Besides making rice effortless, rice cookers are also good for cooking other grains, such as quinoa, and for steaming. Although making rice is already easy, many home chefs appreciate not having to turn on a stove or dedicate a burner to rice when the stove is already busy.

But many might not know of the rice cooker’s ability to make entire one-pot meals. And eggs can be hard-boiled perfectly upon a steamer rack set in the top, or set in with rice to be prepared simultaneously.

A steaming tray or basket is essential in many pressure and rice cooker recipes. Many rice cookers even come with steaming baskets, but if yours didn’t, you can buy one separately.

A common, useful style is a stainless steel, collapsible basket that fits in just about anything.

Toaster Oven

Besides making toast, a good toaster oven can save you the heat of turning on a full-sized oven.
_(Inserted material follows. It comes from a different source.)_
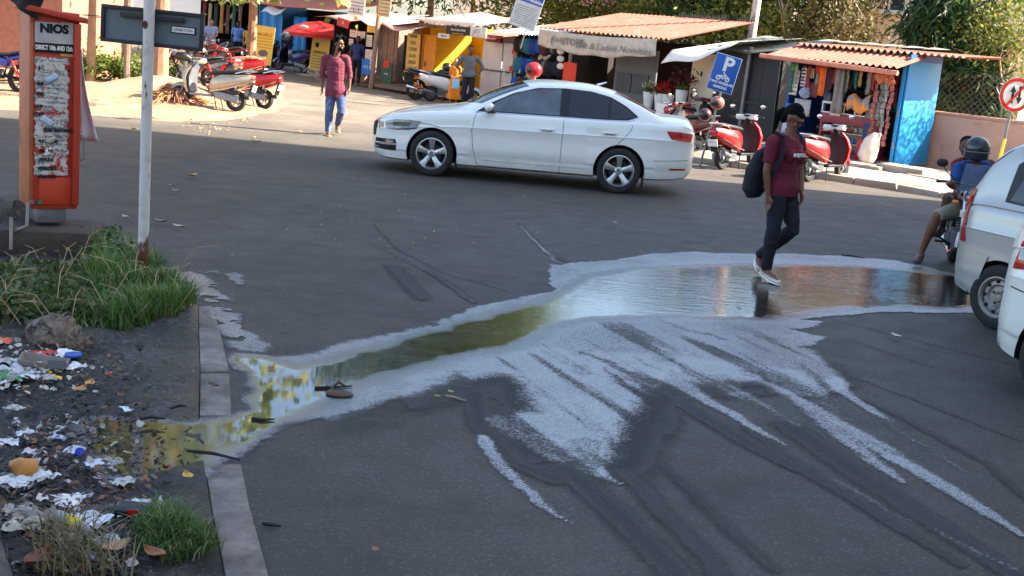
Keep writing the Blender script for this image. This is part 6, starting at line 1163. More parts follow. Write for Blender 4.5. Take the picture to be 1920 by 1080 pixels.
# before the kiosk
rear_at(1352, 318, 52, scooter, 'red scooter with a white cowl and rear number plate beside the parking sign', REDS, BLACK, WHP, group=GK, lean=R_(-4), plate='GA 07')
rear_at(1318, 292, 118, scooter, 'maroon scooter with a helmet on its mirror, just behind the car boot', MARP, GRYP, group=GK, lean=R_(-4))
rear_at(1262, 262, 40, scooter, 'dark scooter whose mirror shows above the car boot', MARP, BLACK, group=GK)
rear_at(1514, 341, 48, scooter, 'red and white scooter parked right behind the walking woman', REDS, BLACK, WHP, group=GK, lean=R_(-5))
helmet('pinkish brown helmet on the scooter beside the parking sign', A(1345, 193, 22.6), paint('helmet_pink_brown', (150, 96, 84)), .125, R_(200))
helmet('dark helmet lying on the left scooter by the parking sign', A(1322, 215, 23.0), paint('helmet_wine', (60, 20, 26)), .12, R_(220))
# ---------------------------------------------------------------- people
SKIN1 = P_('skin_brown', (112, 76, 56), rough=.55, var=.08); SKIN2 = P_('skin_tan', (176, 122, 88), rough=.55, var=.08); SKIN3 = P_('skin_deep', (88, 58, 44), rough=.55, var=.08)
HAIRB = P_('black_hair', (9, 8, 8), rough=.85, spec=.15, var=.3, vs_=60)
def hand_(m, w, d, side, k=1.0, curl=.6, palm=None):
    """palm and five fingers; w wrist, d direction of the hand, side = vector towards the thumb"""
    d = Vector(d).normalized(); s = Vector(side); s = (s - d * s.dot(d)).normalized(); n = d.cross(s); n = n if palm is None else (Vector(palm) - d * Vector(palm).dot(d)).normalized()
    w = Vector(w); e = w + d * .085 * k
    m.tube([w - d * .02, w + d * .02 * k, w + d * .05 * k, e], [.024 * k, (.030 * k, .020 * k), (.038 * k, .018 * k), (.036 * k, .014 * k)], 10, up=s)
    for i, (off, L_) in enumerate(((.028, .070), (.010, .078), (-.010, .072), (-.028, .056))):
        b = w + d * .078 * k + s * off * k; c = curl * (1 + .12 * i); p1 = b + (d * math.cos(c * .5) + n * math.sin(c * .5)) * L_ * .45 * k; p2 = p1 + (d * math.cos(c * 1.2) + n * math.sin(c * 1.2)) * L_ * .32 * k; p3 = p2 + (d * math.cos(c * 2) + n * math.sin(c * 2)) * L_ * .25 * k
        m.tube([b - d * .02, b, p1, p2, p3], [.0095 * k, .0095 * k, .0088 * k, .0082 * k, .006 * k], 7)
    b = w + d * .025 * k + s * .024 * k; m.tube([b, b + (d * .6 + s * .7 + n * .2) * .032 * k, b + (d * .85 + s * .7 + n * .45) * .056 * k], [.013 * k, .011 * k, .008 * k], 7)
def person(label, loc, J, top, bottom, shoe, skin=SKIN1, hair=HAIRB, k=1.0, voxel=.011, sleeve='short', shorts=False, face=(0, -1, 0), style='short', build=1.0, dress=None, shirt_hem=.0, name='person', group=None, hands=True, headless=False, wrinkle=.006, curl=.6, belly=0, bust=0, hk=1.0):
    """J: world joints (pelvis, chest, neck, head, arms [(shoulder, elbow, wrist)], legs [(hip, knee, ankle)], toes)"""
    t = thing(name, label, 'person', loc, 0, group); o = Vector(loc); L = lambda p: Vector(p) - o
    pel, ch, nk, hd = [L(J[x]) for x in ('pelvis', 'chest', 'neck', 'head')]; arms = [[L(p) for p in a] for a in J['arms']]; legs = [[L(p) for p in a] for a in J['legs']]
    f = Vector(face).normalized(); ax = (arms[0][0] - arms[1][0]); ax.z *= .3; ax.normalize(); body_f = ax.cross(Vector((0, 0, 1))); 
    if body_f.dot(f) < 0: body_f = -body_f
    bw = build * k; up = Vector((0, 0, 1)); f2 = Vector((body_f.x, body_f.y, 0)).normalized()
    def torso(m, g, hem=0.0, up_to=1.0):
        w0 = pel.lerp(ch, .42); pts = [pel - up * (.07 + hem) * k, pel, pel.lerp(ch, .25), w0, ch - (ch - pel) * .15, ch.lerp(nk, .45), ch.lerp(nk, .80)]
        wd = [.178, .184, .152, .140 + belly, .158, .165, .105]; dp = [.112, .122, .105, .098 + belly, .112, .10, .07]
        if bust: [m.ell(ch + (f2 * .085 + ax * sg * .062 - up * .0) * k, (.058 * k + g,) * 3, 12, 8) for sg in (-1, 1)]
        m.tube(pts, [((a + g) * bw, (b + g) * bw) for a, b in zip(wd, dp)], 18, up=ax)
        for a in arms: m.tube([ch.lerp(nk, .55), a[0].lerp(nk, .3) - up * .015, a[0] - up * .01], [.055 * bw + g, .050 * bw + g, .046 * bw + g], 10)
    def arm(m, a, g, t0=0.0, t1=1.0):
        s_, e_, w_ = a; P = [s_, s_.lerp(e_, .35), s_.lerp(e_, .75), e_, e_.lerp(w_, .3), e_.lerp(w_, .7), w_]; Rd = [.050, .046, .039, .036, .037, .029, .023]
        n0 = int(t1 * 6 + .5); P = P[:n0 + 1]; m.tube(P, [(r_ + g) * bw for r_ in Rd[:n0 + 1]], 12)
    def leg(m, l, g, t1=1.0, flare=0):
        h_, kn, an = l; P = [h_ + up * .05 * k, h_, h_.lerp(kn, .35), h_.lerp(kn, .8), kn, kn.lerp(an, .28), kn.lerp(an, .65), an]; Rd = [.055, .074, .080, .062, .056, .058, .043, .036]
        n0 = int(t1 * 7 + .5); m.tube(P[:n0 + 1], [(r_ + g + flare * i / 7) * bw for i, r_ in enumerate(Rd[:n0 + 1])], 14)
    sd = Vector((f.x, f.y, 0)).cross(up).normalized(); uh = sd.cross(f).normalized()
    rot = Matrix((tuple(sd), tuple(f), tuple(uh))).transposed()
    def W(x, y, z): return hd + rot @ Vector((x * k * hk, y * k * hk, z * k * hk))
    m = M(); torso(m, 0)
    m.tube([ch.lerp(nk, .5), nk, hd - up * .04 * k], [.06 * k, .052 * k, .05 * k], 12)
    if not headless:
        m.ell(W(0, -.012, .022), (.076 * k, .094 * k, .098 * k), 16, 12, rot); m.ell(W(0, .022, -.045), (.054 * k, .062 * k, .064 * k), 12, 10, rot); m.ell(W(0, .052, -.088), (.032 * k, .034 * k, .026 * k), 10, 8, rot)
        m.tube([W(0, .078, .018), W(0, .090, -.008), W(0, .094, -.022), W(0, .080, -.030)], [.008 * k, .010 * k, .013 * k, .008 * k], 8)
        for sg in (-1, 1): m.ell(W(sg * .074, -.012, -.005), (.010 * k, .018 * k, .03 * k), 8, 6, rot); m.ell(W(sg * .035, .068, -.025), (.022 * k, .018 * k, .022 * k), 8, 6, rot)
        m.ell(W(0, .078, .032), (.052 * k, .014 * k, .012 * k), 10, 6, rot); m.ell(W(0, .082, -.058), (.022 * k, .012 * k, .011 * k), 10, 6, rot)
    for a, th in zip(arms, J.get('thumbs', [f, f])):
        arm(m, a, 0); 
        if hands: hand_(m, a[2], J['hand_dirs'][arms.index(a)] if 'hand_dirs' in J else (a[2] - a[1]), th, k, curl)
        else: m.ell(a[2] + (a[2] - a[1]).normalized() * .05 * k, (.03 * k, .03 * k, .05 * k), 8, 6)
    for l, toe in zip(legs, J['toes']):
        leg(m, l, 0); tv = L(toe) - l[2]; m.tube([l[2] + up * .02, l[2] - up * .03 * k + tv * .2, l[2].lerp(L(toe), .7), L(toe)], [.036 * k, .042 * k, .036 * k, .026 * k], 10)
    b = blob('body', m, skin, t, voxel, 3)
    fold = lambda s_: (lambda v: v + Vector((mnoise.noise(Vector((v.x * s_, v.y * s_, v.z * s_ * 1.8))), mnoise.noise(Vector((v.x * s_ + 9, v.y * s_, v.z * s_ * 1.8))), 0)) * wrinkle)
    m = M(); torso(m, .017, shirt_hem); [m.ell(a[0] - up * .012, .060 * bw, 10, 8) for a in arms]; [arm(m, a, .017, 0, .36 if sleeve == 'short' else (.72 if sleeve == 'rolled' else .95)) for a in arms] if sleeve else None
    if dress:
        q = pel; low = legs[0][1].lerp(legs[0][2], .6); low2 = Vector(((legs[0][2].x + legs[1][2].x) / 2, (legs[0][2].y + legs[1][2].y) / 2, low.z)); m.tube([pel.lerp(ch, .35), pel, pel.lerp(low2, .5), low2], [(.16 * bw, .12 * bw), (.19 * bw, .15 * bw), (.24 * bw, .20 * bw), (.28 * bw, .24 * bw)], 20, up=ax)
    sh = blob('shirt' if not dress else 'dress', m, top, t, voxel * 1.05, 3, fold(13))
    if not dress:
        m = M(); m.tube([pel + up * .05 * k, pel - up * .01, pel - up * .09 * k], [(.150 * bw, .112 * bw), (.158 * bw, .118 * bw), (.160 * bw, .118 * bw)], 16, up=ax); [leg(m, l, .013, .58 if shorts else .98, .006) for l in legs]
        blob('shorts' if shorts else 'trousers', m, bottom, t, voxel * 1.05, 3, fold(15))
    for l, toe in zip(legs, J['toes']):
        T = L(toe); a = l[2]; d = (T - a); heel = a - up * .045 * k - d * .28; base = lambda p: p
        m = M(); m.tube([heel, a - up * .04 * k, a.lerp(T, .55) - up * .022 * k, T - up * .004 * k, T + d.normalized() * .03 * k], [(.030 * k, .034 * k), (.042 * k, .040 * k), (.030 * k, .046 * k), (.024 * k, .044 * k), (.012 * k, .026 * k)], 12, up=up); m.tube([a - up * .05 * k, a + up * .015 * k], [.044 * k, .040 * k], 12)
        s_ = blob('shoe', m, shoe[0], t, voxel * .9, 2); m = M(); dn = (up - d.normalized() * d.normalized().z).normalized() * .030 * k
        m.tube([heel - dn * .8, a.lerp(T, .1) - dn * 1.9, a.lerp(T, .6) - dn * 1.6, T - dn * .75, T + d.normalized() * .035 * k - dn * .5], [(.012 * k, .038 * k), (.014 * k, .044 * k), (.013 * k, .05 * k), (.012 * k, .046 * k), (.008 * k, .026 * k)], 12, up=up); obj('sole', m, shoe[1], s_)
    if not headless and style:
        m = M(); m.ell(W(0, -.034, .052), (.081 * k * hk, .090 * k * hk, .086 * k * hk), 16, 12, rot); m.ell(W(0, -.06, -.01), (.074 * k, .06 * k, .07 * k), 12, 8, rot)
        if style == 'tousled':
            r = random.Random(3)
            for i in range(36): a = r.uniform(-1.4, 1.4); m.ell(W(.07 * math.sin(a), r.uniform(-.06, .07), .085 + .035 * math.cos(a) + r.uniform(-.01, .02)), (.022 * k, .022 * k, .022 * k), 6, 5)
        if style == 'ponytail': m.ell(W(0, -.10, .03), (.035 * k,) * 3, 10, 8); m.tube([W(0, -.09, .0), W(.0, -.13, -.01), W(.01, -.15, -.06), W(.0, -.125, -.13), W(0, -.09, -.19), W(0, -.07, -.24)], [.030 * k, .036 * k, .038 * k, .032 * k, .022 * k, .008 * k], 10); m.ell(W(0, .004, .066), (.070 * k, .076 * k, .040 * k), 14, 10, rot); m.ell(W(0, -.075, -.045), (.056 * k, .045 * k, .065 * k), 12, 9, rot)
        if style == 'bun': m.ell(W(0, -.12, .04), (.04 * k,) * 3, 10, 8)
        blob('hair', m, hair, t, voxel * .7, 2 if style == 'ponytail' else 1, lambda v: v + Vector((1, 1, 1)) * (.0015 if style == 'ponytail' else .006) * mnoise.noise(v * 60))
    e = M(); [e.ell(W(sg * .031, .076, .008), (.011 * k, .006 * k, .006 * k), 8, 6, rot) for sg in (-1, 1)]; 
    if not headless: obj('eye', e, HAIRB, t)['kind'] = 'stuff'
    t['W'] = 0; return t, W, L
def drape(o, t, on, d, off=.004):
    """lay the thin mesh o on the part of t whose name starts with on, along direction d"""
    tgt = [c for c in t.children if c.name.startswith(on)][0]; bv = BVHTree.FromPolygons([v.co for v in tgt.data.vertices], [tuple(p.vertices) for p in tgt.data.polygons]); d = Vector(d).normalized()
    mw_ = Matrix.LocRotScale(o.location, o.rotation_euler, o.scale); o.data.transform(mw_); o.location = (0, 0, 0); o.rotation_euler = (0, 0, 0)
    for v in o.data.vertices:
        h, n, _, _ = bv.ray_cast(v.co - d * .6, d)
        if h: v.co = h - d * off
    return o
def PT(x, y, Y): return A(x, y, Y)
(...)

Although you might not trust one to heat evenly enough for baking a cake, it can roast veggies or fish in a snap. Some are also big enough to hold a 2.75-quart baking dish, the perfect size for casseroles and cobblers.

Microwave

These can do a lot more than heat up your leftovers, you know. Microwaves work by spinning water molecules, which means they can steam things easily, too. Also, they melt chocolates and cheeses more easily than a double boiler or an oven, with much less excess heat.

Microwaves easily cook rice in about 15 minutes, scrambled eggs in about a minute and a half, and pierced and oiled potatoes in 10 minutes with one flip. Unshucked corn on the cob cooks in 3–4 minutes; handled with care, the corn should slide right out of the husk and silk after cooking.